Air Force Tests New Drone Airspace Management System

Deconflicting airspace was rarely a problem in the early days of Predator drones, but today the number and types of drones is rapidly expanding, with some that can be carried in backpacks and others that lift off vertically. That makes managing airspace a challenge.

Army Chief of Staff Gen. James C. McConville complained about the “industrial age” system for deconflicting crewed aircraft, drones, and surface-to-surface rockets during an exercise last winter. Air Force officials told Air & Space Forces Magazine soon after that the Army and Air Force were working to develop a better approach in the future.

Now the Air Force has a CLUE about what that future looks like: the Collaborative Low-Altitude UAS Integration Effort, a product of the Air Force Research Laboratory’s Information Directorate and AFWERX, AFRL’s innovation directorate. The new UAS Traffic Management (UTM) system was installed at Eglin Air Force Base, Fla.

“Airspace management will play a key role for the future of air mobility,” Darshan Divakaran, AFWERX’s head of airspace innovation and partnerships said in a June 29 news release.

Located at Eglin’s Duke Field, the UTM system seeks to prove that “current “air traffic management systems can ensure complete safety as drones and electric vertical takeoff and landing [eVTOL] aircraft take flight,” according to the Air Force.

Eglin’s 413th Flight Test Squadron is responsible for evaluating and testing the commercial CLUE system, AFWERX said. “The testing will focus on evaluating the UTMs’ capabilities for deconfliction, communication, and security, as well as low-altitude weather and beyond-visual-line-of-sight operations.”

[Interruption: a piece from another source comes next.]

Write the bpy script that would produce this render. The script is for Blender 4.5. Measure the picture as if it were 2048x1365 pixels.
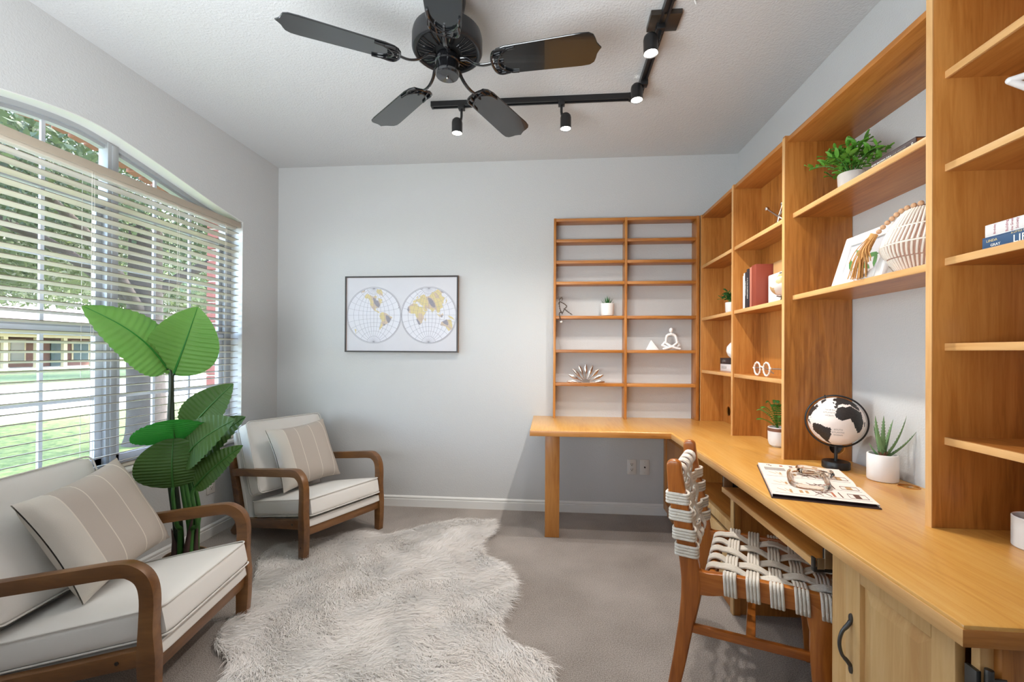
import bpy, bmesh, math, random
import numpy as np
from mathutils import Vector, Matrix, Euler
from mathutils.geometry import tessellate_polygon
for o in list(bpy.data.objects): bpy.data.objects.remove(o)
SC = bpy.context.scene
COL = SC.collection
R = math.radians
PI = math.pi

# ------------------------------------------------------------------ camera
cam_d = bpy.data.cameras.new('camera')
cam = bpy.data.objects.new('camera', cam_d); COL.objects.link(cam)
cam_d.sensor_width = 36.0; cam_d.lens = 15.166
cam_d.shift_x = -0.00503; cam_d.shift_y = 0.00908
cam_d.clip_start = 0.05; cam_d.clip_end = 400
YAW, PIT, ROL, CAMH = 0.0834, 0.0038, 0.0056, 1.237
_f = Vector((-math.sin(YAW)*math.cos(PIT), math.cos(YAW)*math.cos(PIT), math.sin(PIT)))
_r = Vector((math.cos(YAW), math.sin(YAW), 0)); _u = _r.cross(_f)
_r2 = math.cos(ROL)*_r + math.sin(ROL)*_u; _u2 = -math.sin(ROL)*_r + math.cos(ROL)*_u
cam.matrix_world = Matrix(((_r2.x, _u2.x, -_f.x, 0), (_r2.y, _u2.y, -_f.y, 0), (_r2.z, _u2.z, -_f.z, CAMH), (0, 0, 0, 1)))
SC.camera = cam

# ------------------------------------------------------------------ world, sun, area lights, exposure
SUN_E, SKY_E, FILL_E, SPOT_E = 12.0, 3.6, 76.0, 54.0
world = bpy.data.worlds.new('sky'); SC.world = world; world.use_nodes = True
nt = world.node_tree; nt.nodes.clear()
sky = nt.nodes.new('ShaderNodeTexSky'); sky.sky_type = 'NISHITA'; sky.sun_disc = False
sky.sun_elevation = R(52); sky.sun_rotation = R(20); sky.air_density = 1.0; sky.dust_density = 2.0; sky.ozone_density = 1.0
bg = nt.nodes.new('ShaderNodeBackground'); bg.inputs['Strength'].default_value = SKY_E
wo = nt.nodes.new('ShaderNodeOutputWorld')
nt.links.new(sky.outputs[0], bg.inputs[0]); nt.links.new(bg.outputs[0], wo.inputs[0])
def lamp(name, kind, loc, energy, target=None, **kw):
    d = bpy.data.lights.new(name, kind); d.energy = energy
    for k, v in kw.items(): setattr(d, k, v)
    o = bpy.data.objects.new(name, d); COL.objects.link(o); o.location = loc
    if target is not None:
        o.rotation_euler = (Vector(target)-Vector(loc)).to_track_quat('-Z', 'Y').to_euler()
    return o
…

Eglin is the primary proving ground, but testing also will take place elsewhere, AFWERX said. The Air Force is also working with Federal Aviation Administration, Department of Transportation, and NASA in seeking to maintain tracks on the small UASs at altitudes up to 12,000 feet .

Future testing at Eglin will involve a variety of UASs under 70 pounds, a size that will allow the drones to “fly more often and with fewer restrictions,” according to Maj. Riley Livermore of 413th Flight Test Squadron. The Air Force then hopes to start testing how electric vertical takeoff and landing aircraft, larger drones, and other aircraft can be operated together.

The CLUE system at Eglin has been used to “track two to three simulated uncrewed systems operating in their designated airspace along with live, manned air traffic,” said Brooke Ezell of AFWERX. “This provided a really helpful picture for how manned and uncrewed air traffic can coexist safely.”